Naturgy, grupo espanhol que controla as distribuidoras de gás canalizado CEG e CEG Rio, entrou com embargos contra as mudanças no marco regulatório do gás natural no Estado do Rio de Janeiro. Segundo a companhia, a revisão da regulação estadual “fere o acordo bilateral celebrado entre as concessionárias e o poder concedente”.
Em junho, a Agência Reguladora de Energia e Saneamento Básico do Estado do Rio de Janeiro (Agenersa) aprovou regras mais atrativas para a migração de clientes do ambiente regulado para o livre, no Rio. A adoção de regulações mais favoráveis à abertura do mercado de gás vem sendo tratada pelo governo federal como contrapartida para acesso dos Estados ao Plano de Equilíbrio Fiscal (PEF), o chamado Plano Mansueto.
As novas regras – que dependem de um aditivo ao contrato de concessão da Naturgy – flexibilizam uma série de regras para os clientes livres, autoimportadores e autoprodutores de gás. Dentre as principais mudanças está a redução do volume mínimo exigido para que um usuário migre para o mercado livre, dos atuais 100 mil metros cúbicos diários para o equivalente a 10 mil m3/dia. Na prática, significa que mais indústrias estão aptas a migrar de ambiente.
A Agenersa propôs também novas regras para remuneração da Naturgy. A partir de agora, todos os clientes livres passam a pagar uma tarifa com descontos – relativos aos encargos de comercialização contidos na tarifa. Já aqueles usuários livres que sejam abastecidos por redes dedicadas, construídas especificamente para atender as suas instalações, pagarão às distribuidoras apenas as tarifas de operação e manutenção proporcionais aos investimentos que foram feitos no duto em questão. Antes, esse cliente pagaria uma tarifa cheia, como qualquer outro consumidor da rede. Assim, pequenos gasodutos construídos especificamente para atender aos consumidores livres tendem a pagar uma tarifa menor.
O órgão regulador fluminense também permitirá que um consumidor livre, autoimportador ou autoprodutor de gás possam construir seus próprias redes.
“A eventual fixação de tarifa específica para os comentados novos agentes ensejaria o aumento da tarifa de toda a base de clientes restantes, como medida indispensável à manutenção do equilíbrio econômico-financeiro da concessão”, defende a Naturgy, no embargo declaratório apresentado à agência.

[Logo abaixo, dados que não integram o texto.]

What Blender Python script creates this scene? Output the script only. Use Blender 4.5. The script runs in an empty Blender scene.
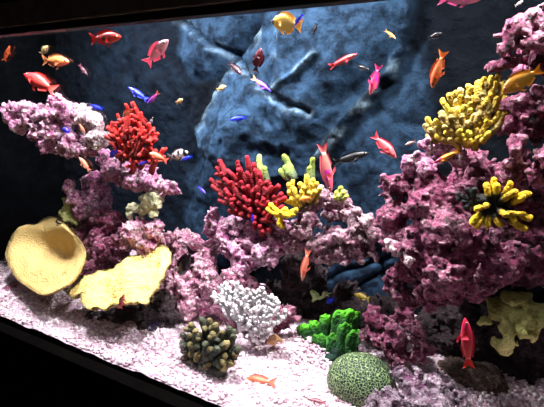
import bpy, math, random
import numpy as np
from mathutils import Vector, Matrix

random.seed(7)
C = bpy.context.scene.collection
# ------------------------------------------------------------------ camera frame
D, HC, F = 0.70, 0.645, 480.0
AX = np.array([0.86, -0.117, -0.498]); AX /= np.linalg.norm(AX)          # world x in (right, up, forward)
AU = np.array([0.0, 0.973, -0.229]); AU -= AX * AU.dot(AX); AU /= np.linalg.norm(AU)
AY = -np.cross(AU, AX); AY = np.array(AY)
if AY[2] < 0: AY = -AY
RIGHT = np.array([AX[0], AY[0], AU[0]]); UP = np.array([AX[1], AY[1], AU[1]]); FWD = np.array([AX[2], AY[2], AU[2]])
CAM = np.array([0.0, -D, HC])

def ray(px, py):
    return RIGHT * ((px - 272) / F) + UP * (-(py - 203.5) / F) + FWD
def P(px, py, y):
    d = ray(px, py); t = (y + D) / d[1]
    return CAM + d * t
def S(px, py, y):
    return (y + D) / ray(px, py)[1] / F
def proj(p):
    q = np.asarray(p) - CAM
    f = q @ FWD
    return 272 + F * (q @ RIGHT) / f, 203.5 - F * (q @ UP) / f
def G(px, py, z=0.03):
    d = ray(px, py); t = (z - HC) / d[2]
    return (CAM + d * t)[1]

cam_d = bpy.data.cameras.new('camera'); cam = bpy.data.objects.new('camera', cam_d); C.objects.link(cam)
M = Matrix(((RIGHT[0], UP[0], -FWD[0], CAM[0]), (RIGHT[1], UP[1], -FWD[1], CAM[1]), (RIGHT[2], UP[2], -FWD[2], CAM[2]), (0, 0, 0, 1)))
cam.matrix_world = M
cam_d.sensor_fit = 'HORIZONTAL'; cam_d.sensor_width = 36; cam_d.lens = 36 * F / 544
cam_d.clip_start = 0.01
bpy.context.scene.camera = cam

# ------------------------------------------------------------------ helpers
def lin(c):
    return tuple(((v / 255) / 12.92 if v / 255 <= 0.04045 else ((v / 255 + 0.055) / 1.055) ** 2.4) for v in c)
def tag(o, label=None, cat=None, group=None, kind=None):
    if label: o['label'] = label
    if cat: o['category'] = cat
    if group: o['group'] = group
    if kind: o['kind'] = kind
    return o
def empty(name, loc):
    o = bpy.data.objects.new(name, None); C.objects.link(o); o.location = Vector([float(v) for v in loc]); o.empty_display_size = 0.02
    return o
def mesh(name, verts, faces, mat, parent=None, cols=None, smooth=True, origin=None):
    verts = np.asarray(verts, dtype=float)
    if parent is not None:
        off = np.array(parent['_loc']) if '_loc' in parent else np.array(parent.location)
        p = parent.parent
        while p is not None:
            off = off + np.array(p.location); p = p.parent
    elif origin is not None: off = np.asarray(origin, dtype=float)
    else:
        off = np.array([(verts[:, 0].min() + verts[:, 0].max()) / 2, (verts[:, 1].min() + verts[:, 1].max()) / 2, verts[:, 2].min()])
    v = verts - off
    me = bpy.data.meshes.new(name)
    if isinstance(faces, np.ndarray):
        n, k = faces.shape
        me.vertices.add(len(v)); me.vertices.foreach_set('co', v.astype(np.float32).ravel())
        me.loops.add(n * k); me.loops.foreach_set('vertex_index', faces.astype(np.int32).ravel())
        me.polygons.add(n); me.polygons.foreach_set('loop_start', np.arange(0, n * k, k, dtype=np.int32))
        me.update(calc_edges=True); me.validate()
    else:
        me.from_pydata([tuple(q) for q in v], [], faces); me.update()
    if smooth: me.polygons.foreach_set('use_smooth', [True] * len(me.polygons))
    if cols is not None:
        a = me.color_attributes.new('col', 'FLOAT_COLOR', 'POINT')
        cc = np.ones((len(v), 4), dtype=np.float32); cc[:, :3] = np.asarray(cols)
        a.data.foreach_set('color', cc.ravel())
    me.materials.append(mat)
    o = bpy.data.objects.new(name, me); C.objects.link(o)
    if parent is not None: o.parent = parent
    else: o.location = Vector([float(q) for q in off])
    return o

# numpy noise
def h3(ix, iy, iz, s):
    n = (ix * 374761393 + iy * 668265263 + iz * 1440662683 + s * 974634777) & 0xffffffff
    n = ((n ^ (n >> 13)) * 1274126177) & 0xffffffff
    n = ((n ^ (n >> 15)) * 2246822519) & 0xffffffff
    return ((n ^ (n >> 16)) & 0xffffff) / float(0xffffff)
def vnoise(p, s=0):
    i = np.floor(p).astype(np.int64); f = p - i; u = f * f * (3 - 2 * f)
    r = 0
    for dx in (0, 1):
        for dy in (0, 1):
            for dz in (0, 1):
                w = (u[:, 0] if dx else 1 - u[:, 0]) * (u[:, 1] if dy else 1 - u[:, 1]) * (u[:, 2] if dz else 1 - u[:, 2])
                r = r + w * h3(i[:, 0] + dx, i[:, 1] + dy, i[:, 2] + dz, s)
    return r * 2 - 1
def fbm(p, s=0, o=3):
    r, a = 0, 1.0
    for k in range(o):
        r = r + a * vnoise(p * 2.03 ** k, s + k); a *= 0.5
    return r
def worley(p, s=0):
    b = np.floor(p - 0.5).astype(np.int64); best = np.full(len(p), 9.0)
    for dx in (0, 1):
        for dy in (0, 1):
            for dz in (0, 1):
                c = b + np.array([dx, dy, dz])
                q = np.stack([c[:, a] + 0.5 + 0.6 * (h3(c[:, 0], c[:, 1], c[:, 2], s + 11 * a) - 0.5) for a in range(3)], 1)
                best = np.minimum(best, ((p - q) ** 2).sum(1))
    return np.sqrt(best)

def keep_largest(v, f):
    lab = np.arange(len(v))
    e = np.concatenate([f[:, [0, 1]], f[:, [1, 2]], f[:, [2, 3]]])
    while True:
        m = np.minimum(lab[e[:, 0]], lab[e[:, 1]]); old = lab.copy()
        np.minimum.at(lab, e[:, 0], m); np.minimum.at(lab, e[:, 1], m)
        lab = lab[lab]; lab = lab[lab]
        if (lab == old).all(): break
    big = np.bincount(lab).argmax(); ok = lab == big
    idx = np.cumsum(ok) - 1
    f = f[ok[f[:, 0]]]
    return v[ok], idx[f]

def surface_nets(val, lo, vox):
    ins = val < 0
    nx, ny, nz = val.shape
    cor = [(a, b, c) for a in (0, 1) for b in (0, 1) for c in (0, 1)]
    sl = lambda A, d: A[d[0]:nx - 1 + d[0], d[1]:ny - 1 + d[1], d[2]:nz - 1 + d[2]]
    cnt = sum(sl(ins, d).astype(np.int8) for d in cor)
    act = (cnt > 0) & (cnt < 8)
    ci = np.argwhere(act)
    acc = np.zeros((len(ci), 3)); num = np.zeros(len(ci))
    for a in cor:
        for ax in range(3):
            if a[ax]: continue
            b = list(a); b[ax] = 1
            va = val[ci[:, 0] + a[0], ci[:, 1] + a[1], ci[:, 2] + a[2]]
            vb = val[ci[:, 0] + b[0], ci[:, 1] + b[1], ci[:, 2] + b[2]]
            x = (va < 0) != (vb < 0)
            t = np.where(x, va / np.where(x, va - vb, 1), 0)
            pos = np.tile(np.array(a, float), (len(ci), 1)); pos[:, ax] += t
            acc[x] += pos[x]; num[x] += 1
    v = lo + (ci + acc / num[:, None]) * vox
    ids = -np.ones(act.shape, dtype=np.int64); ids[act] = np.arange(len(ci))
    F_ = []
    for ax in range(3):
        o1, o2 = (ax + 1) % 3, (ax + 2) % 3
        d = [0, 0, 0]; d[ax] = 1
        A = ins[:nx - d[0], :ny - d[1], :nz - d[2]]; B = ins[d[0]:, d[1]:, d[2]:]
        e = np.argwhere(A != B)
        e = e[(e[:, o1] > 0) & (e[:, o2] > 0) & (e[:, o1] < val.shape[o1] - 1) & (e[:, o2] < val.shape[o2] - 1)]
        u = np.zeros(3, int); u[o1] = 1
        w = np.zeros(3, int); w[o2] = 1
        g = lambda q: ids[q[:, 0], q[:, 1], q[:, 2]]
        q = np.stack([g(e), g(e - u), g(e - u - w), g(e - w)], 1)
        flip = ~A[e[:, 0], e[:, 1], e[:, 2]]
        q[flip] = q[flip][:, ::-1]
        F_.append(q)
    f = np.concatenate(F_); f = f[(f >= 0).all(1)]
    return keep_largest(v, f)

def W(b):
    """a lump in picture units -> world: (px,py,y,r) or (px,py,y,r, px,py,y,r)"""
    out = [P(b[0], b[1], b[2]), b[3] * S(b[0], b[1], b[2])]
    if len(b) == 8: out += [P(b[4], b[5], b[6]), b[7] * S(b[4], b[5], b[6])]
    return out
def sdf_mesh(blobs, holes=(), vox=0.0044, k=0.010, amp=1.0, seed=0, freq=1.0, stretch=None, ymax=None, zmin=None, crease=0.0):
    B = [W(b) for b in blobs]; H = [W(b) for b in holes]
    pts = np.array([q for b in B for q in (b[0::2])]); rad = np.array([q for b in B for q in (b[1::2])])
    lo = (pts - rad[:, None]).min(0) - 0.028; hi = (pts + rad[:, None]).max(0) + 0.028
    n = np.ceil((hi - lo) / vox).astype(int) + 1
    g = np.stack(np.meshgrid(*[lo[i] + np.arange(n[i]) * vox for i in range(3)], indexing='ij'), -1).reshape(-1, 3)
    def dist(b):
        if len(b) == 2: return np.sqrt(((g - b[0]) ** 2).sum(1)) - b[1]
        ab = b[2] - b[0]; t = np.clip(((g - b[0]) @ ab) / (ab @ ab), 0, 1)
        return np.sqrt(((g - b[0] - t[:, None] * ab) ** 2).sum(1)) - (b[1] + t * (b[3] - b[1]))
    d = None
    for b in B:
        q = dist(b)
        if d is None: d = q
        else:
            hh = np.clip(0.5 + 0.5 * (d - q) / k, 0, 1)
            d = d * (1 - hh) + q * hh - k * hh * (1 - hh)
    m = np.abs(d) < 0.04
    p = g[m]
    wp = p + 0.010 * np.stack([vnoise(p * 30 * freq, seed + a) for a in (1, 2, 3)], 1)
    dd = (worley(wp * 34 * freq, seed + 5) - 0.52) * 0.022 + fbm(p * 28 * freq, seed + 7, 3) * 0.010 + (worley(wp * 80 * freq, seed + 9) - 0.5) * 0.013 + 0.05 * np.clip(0.30 - worley(wp * 42 * freq + 3.3, seed + 15), 0, 1) + 0.006 * vnoise(p * 130 * freq, seed + 17)
    d[m] += amp * dd
    if crease: d[m] += crease * np.clip(0.24 - np.abs(fbm(wp * 22, seed + 21, 2)), 0, 1)
    for b in H: d = np.maximum(d, -dist(b))
    if ymax is not None: d = np.maximum(d, g[:, 1] - ymax)
    if zmin is not None: d = np.maximum(d, zmin - g[:, 2])
    return surface_nets(d.reshape(n), lo, vox)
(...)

O recurso ainda será avaliado pela Agenersa, no próximo dia 30.
O diretor de estratégia e mercado da Associação Brasileira das Empresas Distribuidoras de Gás Canalizado (Abegás), Marcelo Mendonça, disse que a nova regulação do Rio não é condizente com o contrato de concessão. “[A nova regulação] Cria um novo contrato. Criou mais confusão no mercado”, afirmou.
A Abegás, segundo ele, ainda aguarda a posição final da Agenersa sobre os embargos, mas vê nas mudanças propostas um risco de judicialização do tema. Para Mendonça, uma abertura radical do mercado de gás pode trazer impactos para o equilíbrio das concessões. Se a distribuidora perde margem, nas tarifas especiais para o consumidor livre, segundo ele, quem perde é o próprio mercado, já que sobem as margens para os demais clientes do mercado cativo – como residências e consumidores de gás natural veicular (GNV).

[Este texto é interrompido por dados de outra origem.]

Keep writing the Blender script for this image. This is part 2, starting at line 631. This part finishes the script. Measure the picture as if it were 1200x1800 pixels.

“O consumidor livre é o consumidor que adquire a própria molécula e contrata o serviço de distribuição. A gente é a favor do consumidor livre, que distribui minha exposição [da concessionária] no compromisso pela compra da molécula, mas qual será o impacto se ele [usuário livre] não pagar esse serviço de distribuição?”, contesta Mendonça.
A Abegás também questiona os sinais econômicos dados pelo pacote de medidas de abertura do mercado apresentadas pelo governo federal. Mendonça cita a mudança na metodologia de cálculo da tarifa de transporte para o modelo de entrada-saída, que consiste numa espécie de cobrança pelo direito de injeção e retirada do gás da rede de gasodutos por zonas geográficas e que, em certa medida, aproxima as tarifas dos custos associados ao transporte – encerrando a tarifa postal, parcela única para todos os consumidores.
Segundo Mendonça, a proposta tende a encarecer a tarifa de retirada naquelas regiões mais distantes do ponto de injeção do gás.
Com isso, a tendência é que os consumidores da região Sudeste, que abriga o maior mercado e é também o maior centro produtor de gás, paguem menos pelo gás – alimentando as desigualdades regionais.
“Isso cria um problema para trazer investimentos para outras localidades”, afirma Mendonça.